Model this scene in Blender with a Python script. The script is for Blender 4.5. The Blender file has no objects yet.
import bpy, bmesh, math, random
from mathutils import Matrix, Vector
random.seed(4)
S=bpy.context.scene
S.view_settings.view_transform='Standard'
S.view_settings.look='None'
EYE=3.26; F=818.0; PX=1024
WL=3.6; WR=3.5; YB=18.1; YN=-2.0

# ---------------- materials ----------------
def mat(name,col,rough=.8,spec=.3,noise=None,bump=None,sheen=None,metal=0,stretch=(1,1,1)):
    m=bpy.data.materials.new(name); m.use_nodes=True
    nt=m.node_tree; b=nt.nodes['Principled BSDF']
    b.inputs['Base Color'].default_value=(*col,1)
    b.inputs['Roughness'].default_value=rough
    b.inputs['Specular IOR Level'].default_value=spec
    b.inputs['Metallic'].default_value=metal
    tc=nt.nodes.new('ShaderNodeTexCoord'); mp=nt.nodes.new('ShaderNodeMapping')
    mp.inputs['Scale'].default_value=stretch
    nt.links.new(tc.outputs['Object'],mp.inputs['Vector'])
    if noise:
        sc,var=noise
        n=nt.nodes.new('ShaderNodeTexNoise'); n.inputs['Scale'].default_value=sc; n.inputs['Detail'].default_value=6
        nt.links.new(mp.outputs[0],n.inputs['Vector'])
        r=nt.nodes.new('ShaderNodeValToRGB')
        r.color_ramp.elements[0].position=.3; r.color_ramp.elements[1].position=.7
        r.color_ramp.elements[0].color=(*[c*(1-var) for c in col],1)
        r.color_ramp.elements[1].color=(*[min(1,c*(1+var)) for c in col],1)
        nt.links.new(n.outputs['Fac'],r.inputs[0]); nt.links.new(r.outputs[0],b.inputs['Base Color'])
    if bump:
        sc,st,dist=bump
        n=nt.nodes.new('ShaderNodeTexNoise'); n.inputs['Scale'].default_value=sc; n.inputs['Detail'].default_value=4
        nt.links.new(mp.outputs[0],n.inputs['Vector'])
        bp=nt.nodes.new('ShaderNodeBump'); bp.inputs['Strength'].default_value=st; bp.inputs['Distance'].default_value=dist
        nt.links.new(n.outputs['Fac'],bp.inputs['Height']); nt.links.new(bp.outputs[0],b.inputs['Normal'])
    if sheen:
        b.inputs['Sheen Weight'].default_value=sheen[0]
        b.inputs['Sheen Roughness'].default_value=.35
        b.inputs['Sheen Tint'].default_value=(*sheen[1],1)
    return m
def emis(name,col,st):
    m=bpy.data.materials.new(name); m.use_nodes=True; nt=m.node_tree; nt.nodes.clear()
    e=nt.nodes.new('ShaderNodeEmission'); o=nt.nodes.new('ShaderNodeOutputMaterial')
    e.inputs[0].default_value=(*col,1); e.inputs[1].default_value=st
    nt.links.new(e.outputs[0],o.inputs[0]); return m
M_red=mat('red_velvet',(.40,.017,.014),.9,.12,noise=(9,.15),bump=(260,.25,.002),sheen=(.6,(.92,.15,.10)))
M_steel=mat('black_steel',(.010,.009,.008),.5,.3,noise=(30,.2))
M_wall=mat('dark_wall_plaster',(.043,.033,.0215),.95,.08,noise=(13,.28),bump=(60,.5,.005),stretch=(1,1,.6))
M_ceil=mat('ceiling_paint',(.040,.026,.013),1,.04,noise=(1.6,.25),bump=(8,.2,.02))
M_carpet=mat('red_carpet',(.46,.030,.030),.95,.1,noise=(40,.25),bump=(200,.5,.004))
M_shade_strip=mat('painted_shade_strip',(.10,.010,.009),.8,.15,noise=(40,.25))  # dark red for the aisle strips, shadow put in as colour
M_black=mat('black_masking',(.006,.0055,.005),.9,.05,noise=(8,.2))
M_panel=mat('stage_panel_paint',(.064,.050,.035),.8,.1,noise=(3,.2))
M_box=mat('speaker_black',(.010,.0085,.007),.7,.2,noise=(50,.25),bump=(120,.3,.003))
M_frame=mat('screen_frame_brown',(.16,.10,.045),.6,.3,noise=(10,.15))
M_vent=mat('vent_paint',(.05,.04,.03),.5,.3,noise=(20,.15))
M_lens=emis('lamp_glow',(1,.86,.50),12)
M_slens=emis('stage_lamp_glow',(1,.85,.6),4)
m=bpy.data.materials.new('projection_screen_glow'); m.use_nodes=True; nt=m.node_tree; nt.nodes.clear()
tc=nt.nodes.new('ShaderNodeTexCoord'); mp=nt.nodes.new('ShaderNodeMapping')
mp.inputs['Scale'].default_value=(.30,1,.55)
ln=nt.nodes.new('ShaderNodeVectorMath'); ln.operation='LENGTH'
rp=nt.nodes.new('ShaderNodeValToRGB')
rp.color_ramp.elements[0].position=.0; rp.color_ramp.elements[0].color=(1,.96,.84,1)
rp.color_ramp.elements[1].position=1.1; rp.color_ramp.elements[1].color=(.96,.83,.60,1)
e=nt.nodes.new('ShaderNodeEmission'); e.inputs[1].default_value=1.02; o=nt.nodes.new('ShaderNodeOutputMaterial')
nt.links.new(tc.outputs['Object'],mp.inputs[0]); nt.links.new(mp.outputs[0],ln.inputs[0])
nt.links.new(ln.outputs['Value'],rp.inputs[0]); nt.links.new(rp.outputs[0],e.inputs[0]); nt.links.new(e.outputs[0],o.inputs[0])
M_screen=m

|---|

• [Given exercise]: Lines from the beginning of the data above through the line containing "WL=3.6; WR=3.5; YB=18.1; YN=-2.0" are to be returned exactly, and no others.

• [Answer in full]:
Model this scene in Blender with a Python script. The script is for Blender 4.5. The Blender file has no objects yet.
import bpy, bmesh, math, random
from mathutils import Matrix, Vector
random.seed(4)
S=bpy.context.scene
S.view_settings.view_transform='Standard'
S.view_settings.look='None'
EYE=3.26; F=818.0; PX=1024
WL=3.6; WR=3.5; YB=18.1; YN=-2.0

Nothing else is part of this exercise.